During the hour-and-a-half-long class there is little talk about Chinmoy. Savage tells a few quick anecdotes and plays a bit of the guru's music during the meditation sessions, but the class is no indoctrination. There's no proselytizing or collection plate passed around. The humble room seems remote from thousand-mile runs, hundred-mile pogo-sticking and sexual exploitation.

When asked about the sexual exploitation allegations that surround his guru, Savage doesn't get defensive, nor does he lose his kindly countenance.

"I know the people that make the accusations, and it doesn't bother me personally because I know that they're not true," he says. "The only thing that bothers me is that it gives people the wrong idea about Sri Chinmoy."
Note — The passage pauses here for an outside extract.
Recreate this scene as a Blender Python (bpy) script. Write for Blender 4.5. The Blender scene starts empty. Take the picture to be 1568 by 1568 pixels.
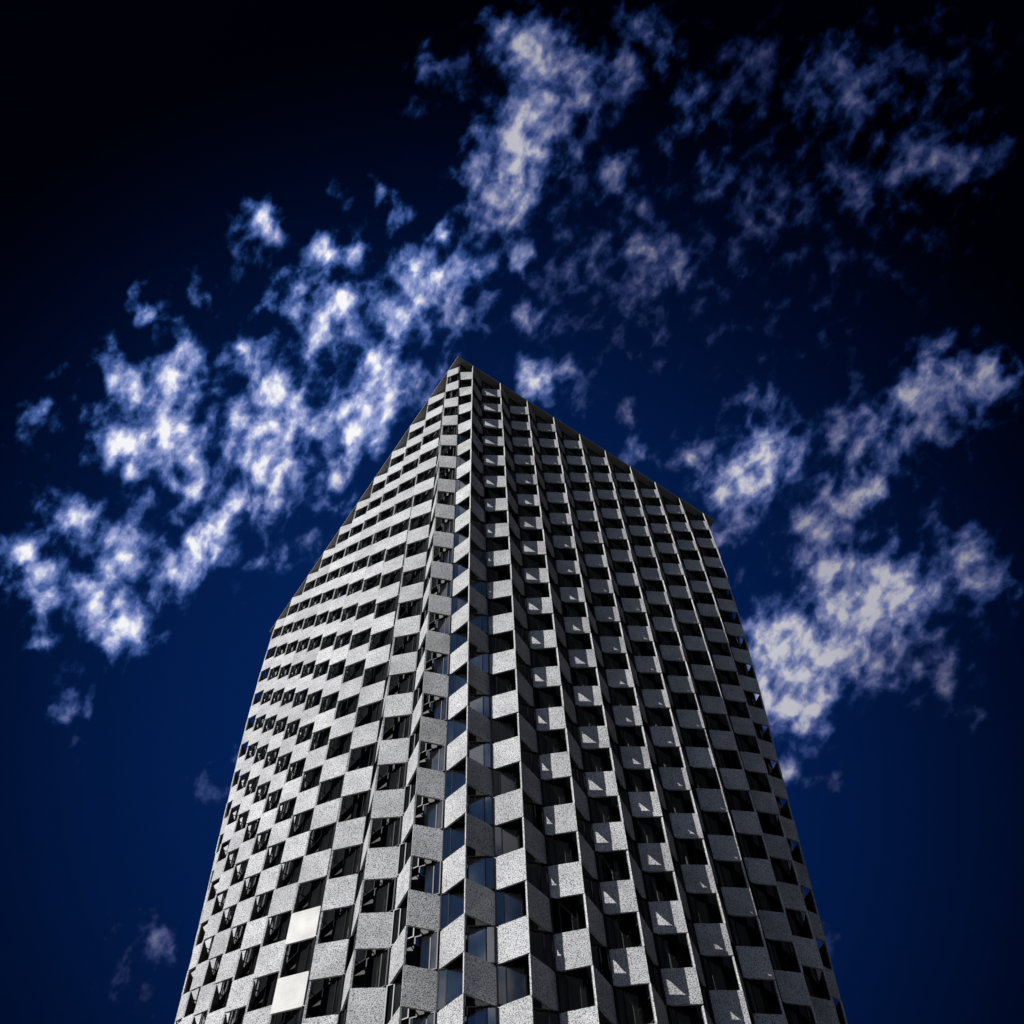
import bpy, math, random
import numpy as np
from mathutils import Vector, Matrix, noise as mnoise
random.seed(7)
H=85.0; A_=13.7516; B_=16.2509; G_=1.3224; SX=1.0167
NA,NB=20,22; N=2*(NA+NB); FH=3.3381; HR=FH/2; D=0.86
OI,OO=-D*.86,D*.14
WP=OI+.18               # plane of the window fronts
ZT=H-2.3899+HR*1.5      # top of the first half-storey row
ROWS=48
S=bpy.context.scene; COL=S.collection

# ---------------------------------------------------------------- plan of the tower
def plan(u,v,t):
    t=min(max(t,0),1)
    q=(1-t)**G_; s2=1-q*q
    big=abs(u)>abs(v)
    m=(v/u) if big else (u/v)
    mm=math.tan((1-t)*(math.pi/4)*m+t*math.atan(m))
    if big: U=math.copysign(1,u);V=U*mm
    else: V=math.copysign(1,v);U=V*mm
    a=U*U+V*V;b=U*U*V*V
    r=math.sqrt(2/(a+math.sqrt(max(a*a-4*s2*b,0)))); k=1+(SX-1)*(1-t)
    return A_*k*U*r,B_*k*V*r
def uvb(c):
    c%=N
    if c<NA: return -1+2*c/NA,-1.0
    c-=NA
    if c<NB: return 1.0,-1+2*c/NB
    c-=NB
    if c<NA: return 1-2*c/NA,1.0
    c-=NA
    return -1.0,1-2*c/NB
cache={}
def base(c,z):
    k=(c%N,round(z,4))
    if k not in cache:
        x,y=plan(*uvb(c),z/H); cache[k]=Vector((x,y,z))
    return cache[k]
def nrm(c,z):
    t=base(c+1,z)-base(c-1,z); return Vector((t.y,-t.x,0)).normalized()
def pt(c,z,off): return base(c,z)+nrm(c,z)*off

# ---------------------------------------------------------------- mesh helpers
class MB:
    def __init__(s): s.v=[];s.f=[];s.m=[]
    def quad(s,*p,m=0):
        i=len(s.v); s.v+= [tuple(q) for q in p]; s.f.append(tuple(range(i,i+len(p)))); s.m.append(m)
    def hexa(s,f,b,m=0):
        i=len(s.v); s.v+=[tuple(q) for q in f]+[tuple(q) for q in b]
        for F in ((0,1,2,3),(7,6,5,4),(0,4,5,1),(1,5,6,2),(2,6,7,3),(3,7,4,0)):
            s.f.append(tuple(i+j for j in F)); s.m.append(m)
    def box(s,x0,x1,y0,y1,z0,z1,m=0):
        s.hexa([(x0,y0,z0),(x1,y0,z0),(x1,y0,z1),(x0,y0,z1)],[(x0,y1,z0),(x1,y1,z0),(x1,y1,z1),(x0,y1,z1)],m)
    def obj(s,name,mats,parent=None):
        me=bpy.data.meshes.new(name); me.from_pydata(s.v,[],s.f)
        for m in mats: me.materials.append(m)
        me.polygons.foreach_set('material_index',s.m); me.update()
        o=bpy.data.objects.new(name,me); COL.objects.link(o); o.parent=parent
        return o
def mat(name,col=(.5,.5,.5),rough=.6,metal=0):
    m=bpy.data.materials.new(name); m.use_nodes=True
    p=m.node_tree.nodes['Principled BSDF']; p.inputs['Base Color'].default_value=(*col,1)
    p.inputs['Roughness'].default_value=rough; p.inputs['Metallic'].default_value=metal
    return m,m.node_tree,p
def ramp(nt,fac,stops):
    r=nt.nodes.new('ShaderNodeValToRGB'); e=r.color_ramp.elements
    while len(e)<len(stops): e.new(.5)
    for x,(p,c) in zip(e,stops): x.position=p; x.color=(*c,1)
    nt.links.new(fac,r.inputs[0]); return r.outputs[0]
def noise(nt,vec,scale,detail=3,rough=.5):
    n=nt.nodes.new('ShaderNodeTexNoise'); n.inputs['Scale'].default_value=scale
    n.inputs['Detail'].default_value=detail; n.inputs['Roughness'].default_value=rough
    nt.links.new(vec,n.inputs['Vector']); return n

def concrete(name,dark,light,thr,tone):
    m,nt,p=mat(name,rough=.75)
    tc=nt.nodes.new('ShaderNodeTexCoord'); g=nt.nodes.new('ShaderNodeNewGeometry')
    n=noise(nt,tc.outputs['Object'],22,2,.65)
    c=ramp(nt,n.outputs[0],[(thr-.08,dark),(thr+.08,light)])
    n2=noise(nt,tc.outputs['Object'],.9,3)
    mr=nt.nodes.new('ShaderNodeMapRange'); mr.inputs[3].default_value=.8; mr.inputs[4].default_value=1.12
    mr.inputs[1].default_value=.3; mr.inputs[2].default_value=.7
    nt.links.new(n2.outputs[0],mr.inputs[0])
    mr2=nt.nodes.new('ShaderNodeMapRange'); mr2.inputs[3].default_value=tone; mr2.inputs[4].default_value=1.05
    nt.links.new(g.outputs['Random Per Island'],mr2.inputs[0])
    mu=nt.nodes.new('ShaderNodeMath'); mu.operation='MULTIPLY'
    nt.links.new(mr.outputs[0],mu.inputs[0]); nt.links.new(mr2.outputs[0],mu.inputs[1])
    vm=nt.nodes.new('ShaderNodeVectorMath'); vm.operation='SCALE'
    nt.links.new(c,vm.inputs[0]); nt.links.new(mu.outputs[0],vm.inputs['Scale'])
    nt.links.new(vm.outputs[0],p.inputs['Base Color'])
    b=nt.nodes.new('ShaderNodeBump'); b.inputs['Strength'].default_value=.8; b.inputs['Distance'].default_value=.03
    nt.links.new(n.outputs[0],b.inputs['Height']); nt.links.new(b.outputs[0],p.inputs['Normal'])
    return m
M_conc=concrete('terrazzo_concrete',(.10,.10,.108),(.69,.695,.71),.455,.78)
M_glare=concrete('glare_concrete',(.6,.59,.57),(.78,.765,.74),.3,.95)  # paler copy of the concrete, glare painted into its colour
M_body,nt,p=mat('panel_backing',(.02,.017,.014),.6)
M_frame,_,_=mat('window_frame',(.015,.015,.017),.4,.6)
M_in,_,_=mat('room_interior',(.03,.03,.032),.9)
M_roof,_,_=mat('roof_metal',(.25,.25,.26),.5)
M_cur,nt,p=mat('curtain',(.84,.84,.86),.9)
M_glass=bpy.data.materials.new('window_glass'); M_glass.use_nodes=True; nt=M_glass.node_tree; nt.nodes.clear()
o=nt.nodes.new('ShaderNodeOutputMaterial'); mx=nt.nodes.new('ShaderNodeMixShader'); tr=nt.nodes.new('ShaderNodeBsdfTransparent')
gl=nt.nodes.new('ShaderNodeBsdfGlossy'); gl.inputs['Roughness'].default_value=.02; fr=nt.nodes.new('ShaderNodeFresnel'); fr.inputs[0].default_value=2.6
tr.inputs[0].default_value=(.95,.97,.98,1)
nt.links.new(fr.outputs[0],mx.inputs[0]);nt.links.new(tr.outputs[0],mx.inputs[1]);nt.links.new(gl.outputs[0],mx.inputs[2]);nt.links.new(mx.outputs[0],o.inputs[0])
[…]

Over the years, Savage has had the chance to observe Chinmoy interact with hundreds of devotees and he hasn't seen anything that would suggest any impropriety. He also doesn't want unproven allegations to overshadow all the work Chinmoy has done to promote peace and harmony throughout the world.

"He's very dedicated to his principles," he says. "He's a pretty sincere meditation teacher who has done so much for the world."

Savage refers to the Sri Chinmoy Centre's sponsorship of free meditation classes, poetry readings, races and concerts—all in the name of global harmony.

As Savage says goodbye to the class, they are let out into the night. Some seem excited to come back and learn more, while others—like a woman who thought Chinmoy was a Buddhist monk and the guy who wanted to learn about astral projection—seem less impressed.

As the group disperses down the street, a guy with a scraggily beard and hair turns into Lestat's Coffee House. On his Nike T-shirt, in retro puffy lettering, it says "There is no finish line." It's an aphorism both Nike and Chinmoy can get behind. For the extreme guru and his more extreme followers, there's always another mile to run or world's record to break or restaurant to open.